August 30, 2024
Harris widens lead over Trump, Reuters/Ipsos poll finds

Reuters
3 views

Harris led Trump by 49% to 36% - or 13 percentage points - among both women voters and Hispanic voters. Across four Reuters/Ipsos polls conducted in July, Harris had a 9 point lead among women and a 6 point lead among Hispanics.
Trump led among white voters and men, both by similar margins as in July, though his lead among voters without a college degree narrowed to 7 points in the latest survey, down from 14 points in July.
The findings illustrate how the U.S. presidential race has been shaken up over the summer. President Joe Biden, 81, folded his flailing campaign on July 21 after a disastrous debate
performance against Trump sparked widespread calls from his fellow Democrats to abandon his re-election bid.
Since then, Harris has gained ground against Trump in national polls and those in critical swing states. While national surveys including Reuters/Ipsos' give important signals on the views of the electorate, the state-by-state results of the Electoral College determine the winner, with a handful of battleground states likely to be decisive.

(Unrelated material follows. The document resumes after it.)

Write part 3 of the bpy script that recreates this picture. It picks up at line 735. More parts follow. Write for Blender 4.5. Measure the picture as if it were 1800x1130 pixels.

A separate Bloomberg News/Morning Consult poll published later on Thursday showed that Harris was either leading or tied with Trump in each of those states.
Voters picked Trump as having a better approach to managing the U.S. economy, 45% to 36%, a wider margin than Trump had in another Reuters poll this week.
Harris, by contrast, had a 47% to 31% advantage on abortion policy. The issue is salient for Democrats after the conservative U.S. Supreme Court in 2022 struck down women's national right to abortion. Trump nominated three conservative justices to the court during his 2017-2021 presidency. Some 41% of voters in the poll - and 70% of Democrats - said they were worried the next president might sign a national ban on abortions.
Independent candidate Robert F. Kennedy Jr., who suspended his campaign on Aug. 23 while the poll was still being conducted, had the support of 6% of voters in the survey.